Même les comédiens en sont réduits à jouer les utilités, en dépit d’une distribution de haut vol  --  Tom Hanks, Sandra Bullock, John Goodman, Jeffrey Wright, Max von Sydow et Thomas Horne, le dernier petit prodige du cinéma américain. Mais aussi, comment faire vivre des personnages inconsistants et limités à quelques clichés ? C’est d’autant plus regrettable que Daldry se révèle capable ici ou là (voir la scène où le petit garçon avoue ne pas avoir eu le courage de décrocher le téléphone ce fameux « pire jour » comme il dit) de réussir une vraie scène d’émotion non trafiquée et qu’un Max von Sydow parvient (il est bien le seul) à donner un peu d’épaisseur et quelques éclats de sensibilité à son curieux personnage de vieillard mutique.

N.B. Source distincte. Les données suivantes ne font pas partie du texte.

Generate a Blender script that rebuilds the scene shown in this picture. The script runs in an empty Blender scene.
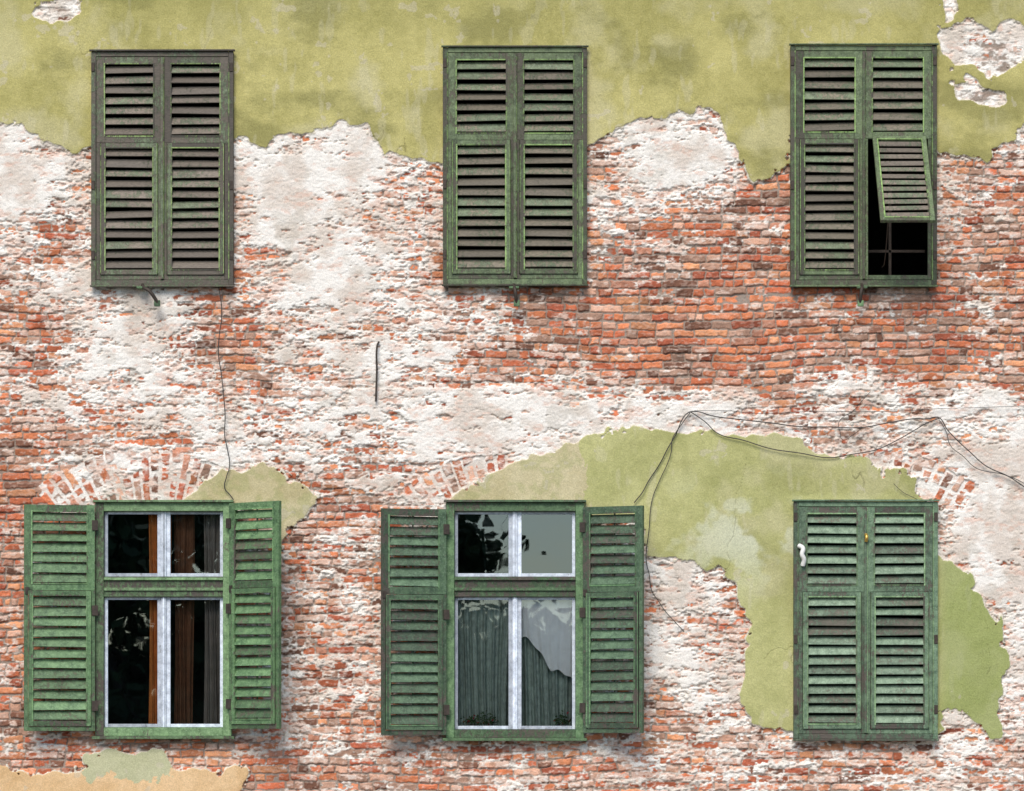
import bpy, math, random
import numpy as np
from mathutils import Vector, Matrix
random.seed(7)
sc = bpy.context.scene
Z0 = 1.2
def PX(x): return (x-512)*.01
def PZ(y): return Z0+(791-y)*.01
D = 38.0; CAMZ = 1.7

# ------------------------------------------------------------------ materials
def newmat(name):
    m = bpy.data.materials.new(name); m.use_nodes = True
    nt = m.node_tree; b = nt.nodes["Principled BSDF"]
    return m, nt, b
def N(nt, t, **kw):
    n = nt.nodes.new(t)
    for k, v in kw.items(): setattr(n, k, v)
    return n
def noise(nt, scale, detail=4, rough=.6, stretch=None):
    tc = N(nt, 'ShaderNodeTexCoord'); n = N(nt, 'ShaderNodeTexNoise')
    n.inputs['Scale'].default_value = scale; n.inputs['Detail'].default_value = detail
    n.inputs['Roughness'].default_value = rough
    if stretch:
        mp = N(nt, 'ShaderNodeMapping'); mp.inputs['Scale'].default_value = stretch
        nt.links.new(tc.outputs['Object'], mp.inputs['Vector']); nt.links.new(mp.outputs[0], n.inputs['Vector'])
    else: nt.links.new(tc.outputs['Object'], n.inputs['Vector'])
    return n.outputs['Fac']
def math_(nt, op, a, b=None, clamp=False):
    n = N(nt, 'ShaderNodeMath', operation=op, use_clamp=clamp)
    for i, v in enumerate((a, b)):
        if v is None: continue
        if isinstance(v, (int, float)): n.inputs[i].default_value = v
        else: nt.links.new(v, n.inputs[i])
    return n.outputs[0]
def mapr(nt, v, a, b, c=0., d=1.):
    n = N(nt, 'ShaderNodeMapRange'); nt.links.new(v, n.inputs[0])
    for i, q in zip((1, 2, 3, 4), (a, b, c, d)): n.inputs[i].default_value = q
    return n.outputs[0]
def mix(nt, f, a, b, mode='MIX'):
    n = N(nt, 'ShaderNodeMix', data_type='RGBA', blend_type=mode)
    if isinstance(f, (int, float)): n.inputs[0].default_value = f
    else: nt.links.new(f, n.inputs[0])
    for i, v in ((6, a), (7, b)):
        if isinstance(v, tuple): n.inputs[i].default_value = (*v[:3], 1)
        else: nt.links.new(v, n.inputs[i])
    return n.outputs[2]
def bump(nt, b, h, dist, strength=1.):
    n = N(nt, 'ShaderNodeBump'); n.inputs['Distance'].default_value = dist; n.inputs['Strength'].default_value = strength
    nt.links.new(h, n.inputs['Height']); nt.links.new(n.outputs[0], b.inputs['Normal'])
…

C’est aussi d’une reconstruction qu’il s’agit dans Martha Marcy May Marlene, premier film autrement plus convaincant et très prometteur de Sean Durkin, réalisé sous les auspices du Sundance Institute, le nec plus ultra en matière de cinéma indépendant américain. L’improbable litanie de prénoms qui compose le titre (pas très bon d’ailleurs) s’explique par la psyché mise en pièces du personnage principal, une jeune femme prénommée Martha mais rebaptisée Marcy May à la « ferme », une sorte de secte dont elle s’est échappée et où il lui arrivait de se présenter (au téléphone) sous le nom de Marlene.

Le récit est très elliptique et volontairement dépouillé : recueillie par sa sœur aînée et son beau-frère qui tentent de la ramener à une sorte de normalité, on ne saura jamais comment Martha en est venue à accepter les règles de servitude volontaire d’une secte qui vante le retour à la terre et à la pureté des origines sous la direction d’un inquiétant gourou (John Hawkes, croisé l’an dernier dans Winter’s Bones). Très efficacement organisé, le film se déroule sur deux plans montés en parallèle, des retours en arrière qui évoquent la vie à la « ferme » alternant avec des scènes au présent où Martha tente de se reconstruire au sein de ce qu’il lui reste de famille  --  on peut d’ailleurs gager que l’expérience de vie communautaire à la « ferme » palliait un manque de structure familiale.

Mais cet incessant va-et-vient entre un présent à la normalité qui peut aussi, à sa façon, être oppressante (sinon oppressive), et un passé qui a transformé un rêve idyllique en un cauchemar lourd de menaces, laisse sourdre une sorte de paranoïa dans laquelle Martha s’enfonce peu à peu. Avec une remarquable économie de moyens, enfermant ses personnages dans des images au cadre très serré et à faible profondeur de champs, comme pour mieux saisir l’étouffement et le flou qui les saisissent, le cinéaste installe progressivement un climat de malaise qui n’est pas sans évoquer l’univers d’un Polanski  --  dont Sean Durkin reconnaît d’ailleurs volontiers l’influence.

Une autre influence apparaît cependant de façon sous-jacente quand on ne parvient plus à faire la différence entre réalité et fantasmagorie, quand s’installe une confusion permanente que confirme la fin abrupte du film, quand rien n’est jamais clairement dit ou explicité, c’est celle du grand Jacques Tourneur et de ses films plus d’angoisse que de terreur où tout était suggéré sans être jamais montré.

Polanski, Tourneur : on peut imaginer de plus médiocres parrainages.   

[1] L'un et l'autre décédés à la sortie du film.